Interbank commissions on EBS Prime

Discussion in 'Forex' started by jorgeamado88, Oct 28, 2005.

  1. For misc. reasons I will need to be more flexible on my trading hours, and am considering moving from swing-trading stocks to trading forex. (No, no bucket shops).

    So far, I've found that trading the FX-futures on globex would suit me fine - the liquidity at least on EURUSD is there, and if one becomes an electronic member one can get some very low commissions.

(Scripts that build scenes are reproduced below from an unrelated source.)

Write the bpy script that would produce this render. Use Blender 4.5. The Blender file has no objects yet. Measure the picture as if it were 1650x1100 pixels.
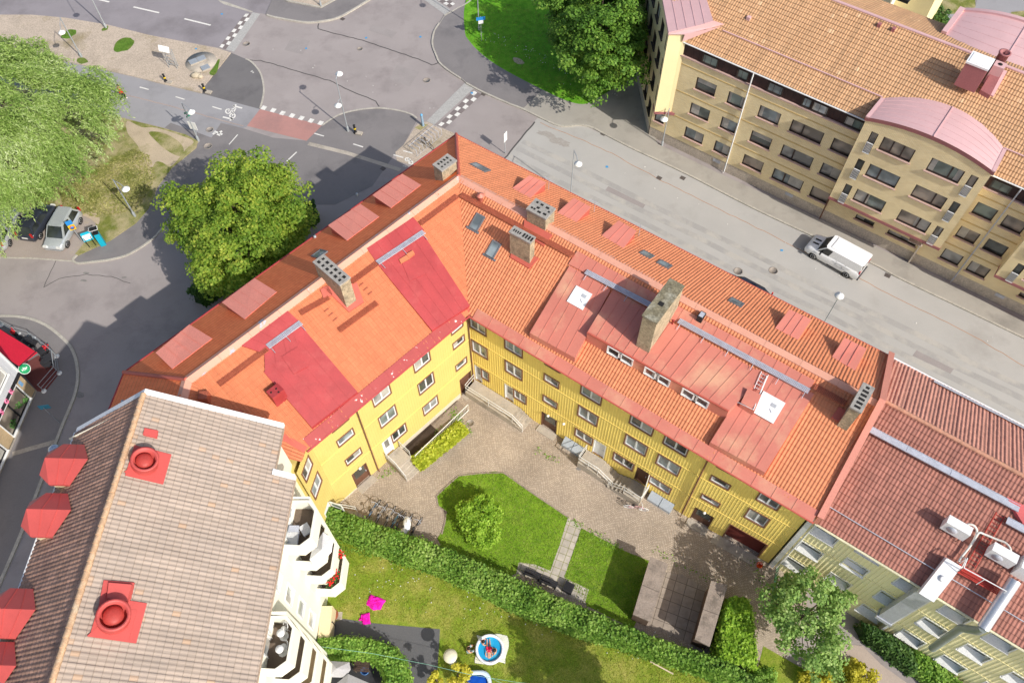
import bpy, bmesh, math, random
from mathutils import Vector, Matrix
rnd = random.Random(7)
sc = bpy.context.scene
COL = sc.collection
PI = math.pi
# ------------------------------------------------------------------ camera (drone, 52 m up, looking 57 deg down)
HC = 52.0; FPX = 1283.0; CX, CY = 825.0, 550.0
_d = Vector(((835.0-CX)/FPX, (1370.0-CY)/FPX, 1.0)).normalized()      # straight down, in camera axes
_Z = -_d; _F = Vector((0, 0, 1)); _Y = (_F - _F.dot(_Z)*_Z).normalized(); _X = _Y.cross(_Z)
RW = Matrix((_X, _Y, _Z))                                              # camera axes -> world
EYE = Vector((0, 0, HC))
def ray(px, py): return RW @ Vector(((px-CX)/FPX, (py-CY)/FPX, 1.0))
def g(px, py, z=0.0):
    r = ray(px, py); t = (z-HC)/r.z
    return EYE + r*t
def g2(px, py, z=0.0): p = g(px, py, z); return (p.x, p.y)
cam = bpy.data.cameras.new('camera'); camo = bpy.data.objects.new('camera', cam); COL.objects.link(camo)
cam.sensor_width = 36.0; cam.lens = FPX/1650.0*36.0; cam.clip_end = 3000.0; cam.clip_start = 0.5
m3 = Matrix((RW @ Vector((1, 0, 0)), RW @ Vector((0, -1, 0)), RW @ Vector((0, 0, -1)))).transposed()
camo.matrix_world = Matrix.Translation(EYE) @ m3.to_4x4()
sc.camera = camo
# ------------------------------------------------------------------ light
SUN_AZ, SUN_EL = math.radians(-46.4), math.radians(38.0)
w = bpy.data.worlds.new('World'); sc.world = w; w.use_nodes = True
nt = w.node_tree; bg = nt.nodes['Background']
sky = nt.nodes.new('ShaderNodeTexSky'); sky.sky_type = 'NISHITA'; sky.sun_disc = False
sky.dust_density = 2.5; sky.sun_elevation = SUN_EL; sky.sun_rotation = PI/2 - SUN_AZ
nt.links.new(sky.outputs[0], bg.inputs[0]); bg.inputs[1].default_value = 0.15
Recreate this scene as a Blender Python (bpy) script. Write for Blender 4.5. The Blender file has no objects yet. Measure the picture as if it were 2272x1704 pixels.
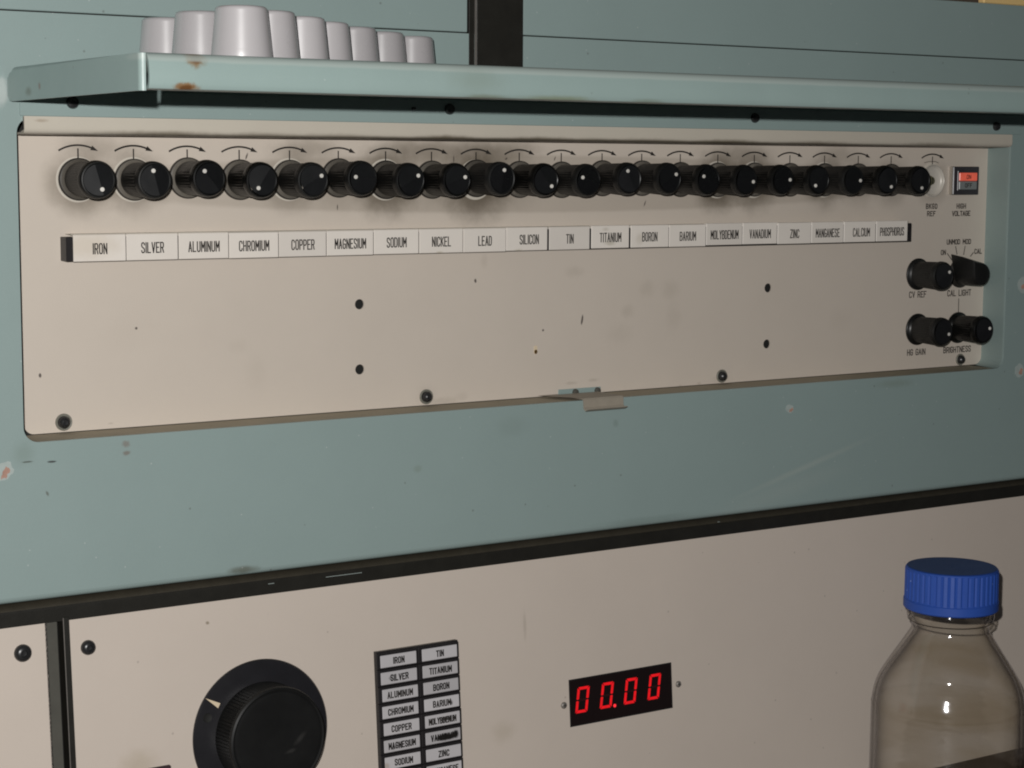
import bpy, bmesh, math, random
from mathutils import Vector, Matrix
from mathutils.geometry import tessellate_polygon
random.seed(7)
S = 0.028                       # one knob pitch in metres; all lengths below are in pitches
scn = bpy.context.scene
COL = scn.collection

# ------------------------------------------------------------------ camera
cam_d = bpy.data.cameras.new("camera"); cam = bpy.data.objects.new("camera", cam_d); COL.objects.link(cam)
scn.camera = cam
yaw, pitch, roll, fpx = 0.5819, -0.114, 0.0055, 4252.4
f = Vector((math.sin(yaw)*math.cos(pitch), math.cos(yaw)*math.cos(pitch), math.sin(pitch)))
r = Vector((math.cos(yaw), -math.sin(yaw), 0)); u = r.cross(f)
r2 = math.cos(roll)*r + math.sin(roll)*u; u2 = -math.sin(roll)*r + math.cos(roll)*u
M = Matrix((r2, u2, -f)).transposed().to_4x4()
M.translation = Vector((-11.854, -31.491, -0.221))*S
cam.matrix_world = M
cam_d.sensor_width = 36; cam_d.lens = fpx/2272*36; cam_d.clip_start = 0.05; cam_d.clip_end = 60
scn.render.resolution_x = 1024; scn.render.resolution_y = 768
# ------------------------------------------------------------------ world and flash
w = bpy.data.worlds.new("World"); scn.world = w; w.use_nodes = True
bg = w.node_tree.nodes['Background']; bg.inputs[0].default_value = (0.9, 0.92, 1.0, 1); bg.inputs[1].default_value = 0.024
ld = bpy.data.lights.new("camera_flash", 'POINT'); ld.energy = 30.0; ld.shadow_soft_size = 0.0045; ld.color = (1, 0.985, 0.96)
lo = bpy.data.objects.new("camera_flash", ld); COL.objects.link(lo); lo.location = Vector((-12.75, -31.3, 1.12))*S
scn.view_settings.view_transform = 'Standard'; scn.view_settings.look = 'None'
scn.view_settings.exposure = 0; scn.view_settings.gamma = 1
scn.render.engine = 'CYCLES'
scn.cycles.max_bounces = 8; scn.cycles.transparent_max_bounces = 16
scn.cycles.pixel_filter_type = 'BLACKMAN_HARRIS'; scn.cycles.filter_width = 2.0

# ------------------------------------------------------------------ materials
def srgb(c):
    return tuple(((v/255)/12.92 if v/255 <= .04045 else ((v/255+.055)/1.055)**2.4) for v in c)

class NT:
    def __init__(s, name):
        s.m = bpy.data.materials.new(name); s.m.use_nodes = True
        s.t = s.m.node_tree; s.n = s.t.nodes; s.b = s.n['Principled BSDF']
    def new(s, typ, **kw):
        nd = s.n.new(typ)
        for k, v in kw.items(): setattr(nd, k, v)
        return nd
    def link(s, a, b): s.t.links.new(a, b)
    def pos(s):
        if not hasattr(s, '_p'):
            g = s.new('ShaderNodeNewGeometry'); v = s.new('ShaderNodeVectorMath', operation='SCALE'); v.inputs[3].default_value = 1/S
            s.link(g.outputs['Position'], v.inputs[0]); s._p = v.outputs[0]
        return s._p
    def noise(s, scale, detail=3, rough=.5, vec=None):
        nn = s.new('ShaderNodeTexNoise'); nn.inputs['Scale'].default_value = scale; nn.inputs['Detail'].default_value = detail
        nn.inputs['Roughness'].default_value = rough
        s.link(vec or s.pos(), nn.inputs['Vector']); return nn.outputs['Fac']
    def math(s, op, a, b=None, c=None, clamp=False):
        m = s.new('ShaderNodeMath', operation=op); m.use_clamp = clamp
        for i, v in enumerate((a, b, c)):
            if v is None: continue
            if isinstance(v, (int, float)): m.inputs[i].default_value = v
            else: s.link(v, m.inputs[i])
        return m.outputs[0]
    def ramp(s, v, a, b, o0=0, o1=1):
        m = s.new('ShaderNodeMapRange', interpolation_type='SMOOTHSTEP')
        s.link(v, m.inputs[0])
        for i, x in enumerate((a, b, o0, o1)): m.inputs[i+1].default_value = x
        return m.outputs[0]
    def mix(s, fac, c1, c2, mode='MIX'):
        m = s.new('ShaderNodeMix', data_type='RGBA', blend_type=mode)
        if isinstance(fac, (int, float)): m.inputs[0].default_value = fac
        else: s.link(fac, m.inputs[0])
        for i, c in ((6, c1), (7, c2)):
            if isinstance(c, tuple): m.inputs[i].default_value = (*c[:3], 1)
            else: s.link(c, m.inputs[i])
        return m.outputs[2]

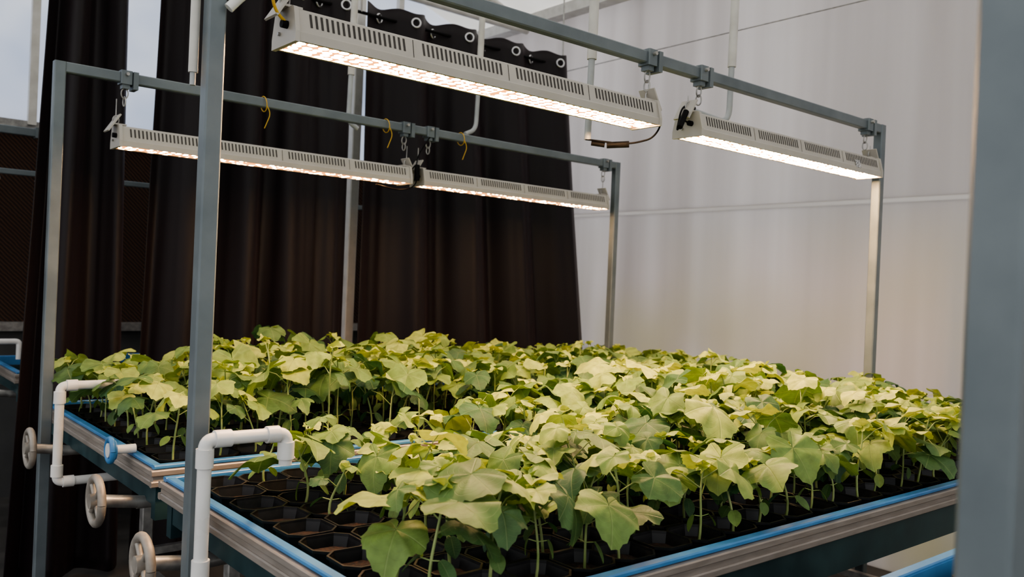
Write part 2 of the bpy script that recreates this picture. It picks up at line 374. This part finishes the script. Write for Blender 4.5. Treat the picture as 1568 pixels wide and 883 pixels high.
# ------------------------------------------------------------------ benches
def bench(x0,x1,y0,y1,wheels=(),cap=None,z=BZ):
    par=empty('rolling_bench')
    mb=MB()
    def ring_boxes(off,w,zc,h,mat,ch=0.0):
        X0,X1,Y0,Y1=x0-off,x1+off,y0-off,y1+off
        mb.box(((X0+X1)/2,Y0+w/2,zc),(X1-X0,w,h),mat,ch=ch)
        mb.box(((X0+X1)/2,Y1-w/2,zc),(X1-X0,w,h),mat,ch=ch)
        mb.box((X0+w/2,(Y0+Y1)/2,zc),(w,Y1-Y0-2*w,h),mat,ch=ch)
        mb.box((X1-w/2,(Y0+Y1)/2,zc),(w,Y1-Y0-2*w,h),mat,ch=ch)
    ring_boxes(0.0,0.026,z-0.004,0.012,M_blue,0.003)
    ring_boxes(-0.022,0.006,z-0.03,0.05,M_blue)
    mb.obj('blue_liner_edge',par)
    mb=MB()
    ring_boxes(0.010,0.020,z-0.020,0.018,M_alu,0.003)
    ring_boxes(0.004,0.016,z-0.036,0.014,M_alu)
    ring_boxes(0.010,0.020,z-0.052,0.018,M_alu,0.003)
    mb.obj('aluminium_rim',par)
    mb=MB()
    h=0.10; zc=z-0.062-h/2
    mb.box(((x0+x1)/2,y0+0.03,zc),(x1-x0-0.02,0.035,h),M_teal)
    mb.box(((x0+x1)/2,y1-0.03,zc),(x1-x0-0.02,0.035,h),M_teal)
    mb.box((x0+0.03,(y0+y1)/2,z-0.062-0.03),(0.035,y1-y0-0.1,0.06),M_teal)
    mb.box((x1-0.03,(y0+y1)/2,z-0.062-0.03),(0.035,y1-y0-0.1,0.06),M_teal)
    n=int((x1-x0)/0.6)
    for i in range(1,n):
        x=x0+(x1-x0)*i/n; mb.box((x,(y0+y1)/2,z-0.12),(0.03,y1-y0-0.1,0.04),M_teal)
    mb.obj('under_beams',par)
    mb=MB(); mb.box(((x0+x1)/2,(y0+y1)/2,z-0.090),(x1-x0-0.05,y1-y0-0.05,0.012),M_black); mb.obj('tray_floor',par)
    mb=MB()
    for x in (x0+0.35,(x0+x1)/2,x1-0.35):
        for y in (y0+0.25,y1-0.25):
            mb.box((x,y,(z-0.20+FZ)/2),(0.045,0.045,z-0.20-FZ),M_galv,ch=0.004)
            mb.box((x,y,FZ+0.006),(0.1,0.1,0.012),M_galv)
        mb.beam((x,y0+0.12,z-0.20),(x,y1-0.12,z-0.20),0.045,M_galv,0.045)
        mb.beam((x,y0+0.25,0.15),(x,y1-0.25,0.15),0.03,M_galv,0.03)
    for y in (y0+0.27,y1-0.27):
        mb.beam((x0+0.35,y,0.22),(x1-0.35,y,0.22),0.03,M_galv)
    mb.obj('legs',par)
    for (wy,dz) in wheels:
        mb=MB(); wz=z-0.115+dz; wx=x0-0.125
        mb.tube([(wx,wy,wz),(x0+0.01,wy,wz-0.02)],0.019,M_galv,16)
        mb.tube([(x0-0.01,wy,wz-0.02),(x0+1.3,wy,z-0.15)],0.019,M_galv,16)
        mb.ring((wx,wy,wz),0.066,0.012,(1,0,0),M_wheel,32,10)
        mb.cyl((wx-0.018,wy,wz),(wx+0.014,wy,wz),0.022,M_wheel)
        for k in range(4):
            a=math.pi/4+k*math.pi/2
            mb.tube([(wx,wy,wz),(wx,wy+0.066*math.cos(a),wz+0.066*math.sin(a))],0.008,M_wheel,8)
        mb.obj('hand_wheel',par)
    if cap:
        mb=MB(); cy,cz=cap
        mb.cyl((x0-0.056,cy,cz),(x0+0.01,cy,cz),0.014,M_pvc,20)
        mb.cyl((x0-0.064,cy,cz),(x0-0.050,cy,cz),0.031,M_blue,24)
        mb.cyl((x0-0.072,cy,cz),(x0-0.062,cy,cz),0.022,M_pvc,24)
        mb.ring((x0-0.064,cy,cz),0.034,0.009,(1,0,0),M_blue,28,8)
        mb.obj('drain_cap',par)
    return par
X0=0.80; X1=4.10
bench(X0,X1,1.16,2.42,((2.17,-0.035),))
bench(X0+0.02,X1,2.56,3.98,((2.68,0.005),(3.60,0.0)),(2.78,0.845))
bench(X0,X1,-0.45,0.85,())
bench(0.92,4.1,5.15,6.1,((5.3,0),(5.9,0)))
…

    The one thing I haven't checked out properly, is EBS Prime and true interbank trading through a prime bank. At the EBS website the following is stated: "Customers negotiate and pay a fee to their EBS Prime bank, typically in the form of a spread added to the dealt price on the customer's deal ticket. They also pay a standard EBS Spot transaction brokerage fee to EBS."

    Am I right in assuming that it would be more expensive to deal through EBS than trade on globex as an electronic member? My normal size would probably be around 100-150 contracts in the EURUSD. If anyone would like to share some EBS experiences and info it would be most welcome.
     
  2. You might find higher costs from slippage on GLOBEX depending on your strategy and timeframe.
     
  3. fhr999

    fhr999

    You can trade also through Currenex depending of your volume
    you shou pay around 40doll per mio or less also you can try Barclays or Citi platform they have around 1 pip spread on euro and yen and around 2 pips doll swissie
     
  4. how r they on figures do u know?

    fwiw, last fri on currenex my MKT order on us gdp figures just stayed on the screen for up to 3 seconds (! yes, 3 or more!) waiting to be filled as the banks were just pretending to quote, i ended up being filled a good 15 pips below what i cld see flashing on my screen, and that was just for gbp1.5mio, not exactly big size...

    not the 1st time its happened (initially i wld go in with limit orders but i just wldn't get filled... therefore decided to take my chances and experiment with MKT orders for a while), i've therefore raised a formal enquiry with currenex & fxcmpro... currenex says no foul play from fxcmpro (mmmhhh... ok....) its just that the liquidity providers r using their last look option to ensure the quotes they r contributing r stale by the time u hit them (i.e. within 5ms!?!)... pretty shite if u ask me...
     


  5. If I were you I would check to see if their is an account minimum. If you have done this please share what you have learned. I was under the impression EBS only accepted accounts over 10 million
     
  6. I think that to trade on EBS you need to be an institution.
     
  7. Thanks for replies.

    Slippage:
    Here I was just thinking of the pure commission costs, not the spread. The spread can also work in your favour, especially when the matching is fair (time-based).

    EBS and account-size:
    It's more a question of what EBS Prime banks accept really, and I'd be suprised if they don't factor in the volume you do and not just account equity. With 500k of equity and then doing 10 million RTs five times an hour you're more valuable than someone with 10 million equity doing 20 million once an hour. However, Prime banks could also reason that with a 10 mln minimum they might be getting more important orderflow than a small trader's account.

    Currenex:
    I'll be sure to check this out, thanks. I just forgot about it.

    Barclays, Citi etc:
    I was thinking of ECN-type access, which means that you could hit several banks instead of just trading with the same bank over and over. I'm not too fond of the idea of having a relationship with one bank only.

    I've also been thinking of Reuters, but it might be harder to establish the credit rating to actually trade with enough counterparties? I like their systems though, and you find quotes on absolutely everything there. Can one establish a Prime bank relationship and trade through Reuters? What would those costs be?